== DO THIS ==
Drop every picture. Then return, exactly, the lines from the beginning of the listing below through the one containing "R_ = math.radians".

== RECORDED DATA ==

▼

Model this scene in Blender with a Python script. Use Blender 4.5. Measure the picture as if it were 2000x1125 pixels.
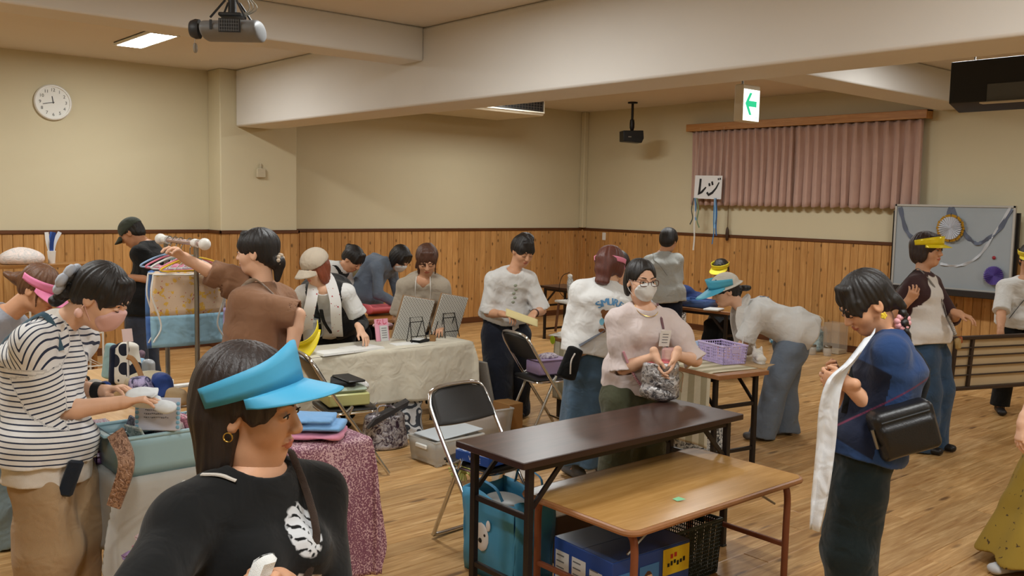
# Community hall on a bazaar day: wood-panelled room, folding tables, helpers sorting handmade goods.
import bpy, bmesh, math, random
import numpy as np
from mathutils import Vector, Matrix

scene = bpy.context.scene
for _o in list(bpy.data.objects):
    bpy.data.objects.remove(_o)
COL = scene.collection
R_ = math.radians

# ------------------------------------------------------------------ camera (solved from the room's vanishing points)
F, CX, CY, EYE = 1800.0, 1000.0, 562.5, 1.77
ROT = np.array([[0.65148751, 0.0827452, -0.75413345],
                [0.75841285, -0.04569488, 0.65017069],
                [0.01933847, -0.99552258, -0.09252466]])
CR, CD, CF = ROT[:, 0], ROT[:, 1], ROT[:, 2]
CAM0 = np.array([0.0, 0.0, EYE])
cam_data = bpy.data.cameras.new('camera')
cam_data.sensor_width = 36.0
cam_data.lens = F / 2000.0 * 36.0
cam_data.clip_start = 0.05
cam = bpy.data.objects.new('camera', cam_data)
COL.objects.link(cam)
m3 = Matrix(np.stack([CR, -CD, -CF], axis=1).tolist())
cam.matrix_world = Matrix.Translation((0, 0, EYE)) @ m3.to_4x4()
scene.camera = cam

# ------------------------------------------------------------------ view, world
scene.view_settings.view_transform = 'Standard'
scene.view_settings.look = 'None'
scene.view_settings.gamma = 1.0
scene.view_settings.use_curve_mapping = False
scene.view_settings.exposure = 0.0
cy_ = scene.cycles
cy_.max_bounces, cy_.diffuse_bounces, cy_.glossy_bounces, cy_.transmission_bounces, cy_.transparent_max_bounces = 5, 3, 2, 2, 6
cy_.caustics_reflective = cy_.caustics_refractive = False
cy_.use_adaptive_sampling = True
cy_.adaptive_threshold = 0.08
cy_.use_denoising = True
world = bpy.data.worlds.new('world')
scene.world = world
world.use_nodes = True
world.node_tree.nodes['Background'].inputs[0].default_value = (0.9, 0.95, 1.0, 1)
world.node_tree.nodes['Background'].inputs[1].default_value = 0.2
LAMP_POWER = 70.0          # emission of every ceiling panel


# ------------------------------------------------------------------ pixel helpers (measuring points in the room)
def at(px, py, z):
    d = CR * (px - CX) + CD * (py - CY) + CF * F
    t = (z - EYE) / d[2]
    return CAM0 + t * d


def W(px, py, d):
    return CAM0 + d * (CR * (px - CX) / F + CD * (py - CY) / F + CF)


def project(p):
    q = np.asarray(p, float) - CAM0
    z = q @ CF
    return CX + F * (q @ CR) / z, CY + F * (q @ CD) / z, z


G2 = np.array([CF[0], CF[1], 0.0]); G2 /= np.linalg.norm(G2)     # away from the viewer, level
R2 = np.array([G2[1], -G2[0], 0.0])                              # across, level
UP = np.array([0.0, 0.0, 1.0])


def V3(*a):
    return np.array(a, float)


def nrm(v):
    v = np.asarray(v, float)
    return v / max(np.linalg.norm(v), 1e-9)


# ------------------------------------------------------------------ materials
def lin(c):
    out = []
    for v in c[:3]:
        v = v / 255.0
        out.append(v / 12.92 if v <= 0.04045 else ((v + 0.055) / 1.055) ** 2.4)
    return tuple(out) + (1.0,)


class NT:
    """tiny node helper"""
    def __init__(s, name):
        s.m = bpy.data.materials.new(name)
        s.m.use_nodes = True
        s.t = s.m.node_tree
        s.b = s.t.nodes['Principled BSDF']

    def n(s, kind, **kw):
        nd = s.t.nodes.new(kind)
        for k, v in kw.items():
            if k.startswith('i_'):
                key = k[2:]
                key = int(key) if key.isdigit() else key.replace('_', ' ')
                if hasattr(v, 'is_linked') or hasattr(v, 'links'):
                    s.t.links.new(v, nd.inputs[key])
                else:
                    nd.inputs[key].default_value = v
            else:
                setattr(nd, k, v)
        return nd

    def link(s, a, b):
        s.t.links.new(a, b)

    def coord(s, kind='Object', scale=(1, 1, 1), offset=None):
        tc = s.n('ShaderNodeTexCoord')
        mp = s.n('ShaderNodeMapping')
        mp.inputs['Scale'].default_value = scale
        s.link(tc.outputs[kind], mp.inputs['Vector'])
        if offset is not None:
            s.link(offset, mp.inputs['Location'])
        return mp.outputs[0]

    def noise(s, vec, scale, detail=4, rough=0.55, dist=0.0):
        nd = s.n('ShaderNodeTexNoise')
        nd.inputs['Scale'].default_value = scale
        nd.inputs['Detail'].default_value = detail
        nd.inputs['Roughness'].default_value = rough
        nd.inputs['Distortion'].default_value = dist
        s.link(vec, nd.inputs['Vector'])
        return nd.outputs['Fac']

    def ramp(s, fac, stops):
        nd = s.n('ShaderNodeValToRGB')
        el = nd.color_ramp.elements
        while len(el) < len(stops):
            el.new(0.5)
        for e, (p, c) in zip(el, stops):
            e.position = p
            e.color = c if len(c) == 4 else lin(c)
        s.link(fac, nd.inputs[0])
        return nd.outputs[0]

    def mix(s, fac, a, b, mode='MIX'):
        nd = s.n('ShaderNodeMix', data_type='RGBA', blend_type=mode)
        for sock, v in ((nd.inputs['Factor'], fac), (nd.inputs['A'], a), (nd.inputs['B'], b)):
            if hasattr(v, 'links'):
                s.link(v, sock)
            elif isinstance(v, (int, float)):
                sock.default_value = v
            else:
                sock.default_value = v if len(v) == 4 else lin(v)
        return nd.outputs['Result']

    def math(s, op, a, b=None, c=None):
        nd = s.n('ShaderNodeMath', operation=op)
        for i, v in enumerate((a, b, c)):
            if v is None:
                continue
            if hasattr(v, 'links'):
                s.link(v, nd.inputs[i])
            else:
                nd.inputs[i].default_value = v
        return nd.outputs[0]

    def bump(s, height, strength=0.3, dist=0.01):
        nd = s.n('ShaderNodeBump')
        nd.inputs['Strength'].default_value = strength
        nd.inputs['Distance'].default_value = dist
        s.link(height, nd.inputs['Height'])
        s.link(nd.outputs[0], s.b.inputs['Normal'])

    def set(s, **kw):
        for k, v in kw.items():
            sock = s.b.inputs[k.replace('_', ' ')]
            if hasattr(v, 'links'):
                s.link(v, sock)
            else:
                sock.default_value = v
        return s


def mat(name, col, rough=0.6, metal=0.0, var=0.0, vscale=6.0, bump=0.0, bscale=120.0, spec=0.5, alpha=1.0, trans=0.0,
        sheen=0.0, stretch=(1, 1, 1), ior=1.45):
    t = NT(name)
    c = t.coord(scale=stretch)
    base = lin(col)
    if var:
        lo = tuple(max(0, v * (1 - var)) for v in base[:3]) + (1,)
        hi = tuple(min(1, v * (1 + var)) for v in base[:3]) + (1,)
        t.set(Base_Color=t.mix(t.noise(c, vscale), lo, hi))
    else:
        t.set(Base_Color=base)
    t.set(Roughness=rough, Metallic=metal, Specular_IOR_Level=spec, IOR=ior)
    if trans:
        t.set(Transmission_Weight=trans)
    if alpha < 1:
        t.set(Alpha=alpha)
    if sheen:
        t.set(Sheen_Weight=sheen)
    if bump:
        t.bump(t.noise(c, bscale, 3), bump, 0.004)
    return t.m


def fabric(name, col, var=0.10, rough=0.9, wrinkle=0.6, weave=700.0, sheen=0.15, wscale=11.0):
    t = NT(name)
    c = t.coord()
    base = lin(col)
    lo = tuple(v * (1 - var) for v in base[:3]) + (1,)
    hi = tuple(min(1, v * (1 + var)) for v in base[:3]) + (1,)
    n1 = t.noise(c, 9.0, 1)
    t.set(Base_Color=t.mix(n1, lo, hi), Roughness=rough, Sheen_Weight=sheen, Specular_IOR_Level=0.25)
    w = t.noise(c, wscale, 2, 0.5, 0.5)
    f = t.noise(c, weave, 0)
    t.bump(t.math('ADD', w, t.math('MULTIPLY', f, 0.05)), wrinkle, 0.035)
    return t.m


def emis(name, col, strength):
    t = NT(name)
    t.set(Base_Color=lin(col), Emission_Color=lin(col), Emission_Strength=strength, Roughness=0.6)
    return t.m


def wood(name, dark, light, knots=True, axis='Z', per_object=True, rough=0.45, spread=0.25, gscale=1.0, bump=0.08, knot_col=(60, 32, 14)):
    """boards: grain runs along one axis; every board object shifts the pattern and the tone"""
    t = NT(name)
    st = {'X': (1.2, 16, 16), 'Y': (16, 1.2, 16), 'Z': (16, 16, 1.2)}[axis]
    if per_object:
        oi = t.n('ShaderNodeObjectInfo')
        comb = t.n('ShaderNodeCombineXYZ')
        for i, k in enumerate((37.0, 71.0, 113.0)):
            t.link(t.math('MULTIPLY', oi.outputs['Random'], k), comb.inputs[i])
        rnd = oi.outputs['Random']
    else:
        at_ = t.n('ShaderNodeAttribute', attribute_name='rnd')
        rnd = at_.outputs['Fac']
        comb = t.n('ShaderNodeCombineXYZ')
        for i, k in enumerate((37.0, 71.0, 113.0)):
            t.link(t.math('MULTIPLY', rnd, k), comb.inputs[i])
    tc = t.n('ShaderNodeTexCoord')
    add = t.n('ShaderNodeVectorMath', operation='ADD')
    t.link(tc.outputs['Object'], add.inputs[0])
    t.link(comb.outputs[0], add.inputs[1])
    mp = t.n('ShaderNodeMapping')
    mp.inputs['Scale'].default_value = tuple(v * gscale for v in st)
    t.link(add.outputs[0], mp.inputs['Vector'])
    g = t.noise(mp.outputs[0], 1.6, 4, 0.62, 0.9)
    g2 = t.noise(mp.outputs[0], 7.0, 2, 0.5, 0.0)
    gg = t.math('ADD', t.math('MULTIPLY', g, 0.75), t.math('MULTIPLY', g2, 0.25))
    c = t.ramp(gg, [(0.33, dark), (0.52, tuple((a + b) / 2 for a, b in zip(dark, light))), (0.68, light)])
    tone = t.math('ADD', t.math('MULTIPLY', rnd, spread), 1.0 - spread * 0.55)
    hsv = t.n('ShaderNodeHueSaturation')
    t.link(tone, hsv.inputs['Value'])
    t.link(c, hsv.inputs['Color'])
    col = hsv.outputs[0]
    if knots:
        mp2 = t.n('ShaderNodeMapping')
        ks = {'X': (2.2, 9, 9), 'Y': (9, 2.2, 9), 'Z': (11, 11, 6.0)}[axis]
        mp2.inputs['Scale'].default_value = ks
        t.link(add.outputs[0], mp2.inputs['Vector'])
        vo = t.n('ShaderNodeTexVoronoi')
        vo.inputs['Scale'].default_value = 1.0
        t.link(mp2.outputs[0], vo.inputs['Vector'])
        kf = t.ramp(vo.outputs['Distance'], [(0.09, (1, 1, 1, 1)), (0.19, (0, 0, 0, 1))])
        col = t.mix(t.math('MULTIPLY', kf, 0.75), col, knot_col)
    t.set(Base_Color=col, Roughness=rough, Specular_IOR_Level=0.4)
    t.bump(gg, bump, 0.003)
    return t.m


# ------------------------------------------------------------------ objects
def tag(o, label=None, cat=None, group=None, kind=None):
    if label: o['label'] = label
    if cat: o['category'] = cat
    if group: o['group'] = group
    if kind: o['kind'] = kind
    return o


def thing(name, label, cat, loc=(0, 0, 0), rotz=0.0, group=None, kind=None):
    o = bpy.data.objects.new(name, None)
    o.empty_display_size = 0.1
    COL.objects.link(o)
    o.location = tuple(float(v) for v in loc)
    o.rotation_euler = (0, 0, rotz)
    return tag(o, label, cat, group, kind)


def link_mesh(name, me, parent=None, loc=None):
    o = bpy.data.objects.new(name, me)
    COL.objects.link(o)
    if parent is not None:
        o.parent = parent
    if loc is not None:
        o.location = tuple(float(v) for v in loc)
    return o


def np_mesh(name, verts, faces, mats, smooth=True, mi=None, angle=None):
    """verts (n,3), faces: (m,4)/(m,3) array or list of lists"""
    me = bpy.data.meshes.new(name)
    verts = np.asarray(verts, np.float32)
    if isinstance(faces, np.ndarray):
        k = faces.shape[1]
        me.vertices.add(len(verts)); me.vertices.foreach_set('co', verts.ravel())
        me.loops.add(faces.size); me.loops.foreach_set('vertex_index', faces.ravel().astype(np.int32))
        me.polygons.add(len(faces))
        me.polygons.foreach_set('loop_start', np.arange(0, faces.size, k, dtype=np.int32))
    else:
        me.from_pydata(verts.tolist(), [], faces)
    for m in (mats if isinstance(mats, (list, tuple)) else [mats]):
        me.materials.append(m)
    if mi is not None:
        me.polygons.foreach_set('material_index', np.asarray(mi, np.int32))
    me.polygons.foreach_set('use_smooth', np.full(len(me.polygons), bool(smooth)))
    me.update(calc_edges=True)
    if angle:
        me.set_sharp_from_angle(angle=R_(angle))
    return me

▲

== EXPECTED ANSWER ==
Model this scene in Blender with a Python script. Use Blender 4.5. Measure the picture as if it were 2000x1125 pixels.
# Community hall on a bazaar day: wood-panelled room, folding tables, helpers sorting handmade goods.
import bpy, bmesh, math, random
import numpy as np
from mathutils import Vector, Matrix

scene = bpy.context.scene
for _o in list(bpy.data.objects):
    bpy.data.objects.remove(_o)
COL = scene.collection
R_ = math.radians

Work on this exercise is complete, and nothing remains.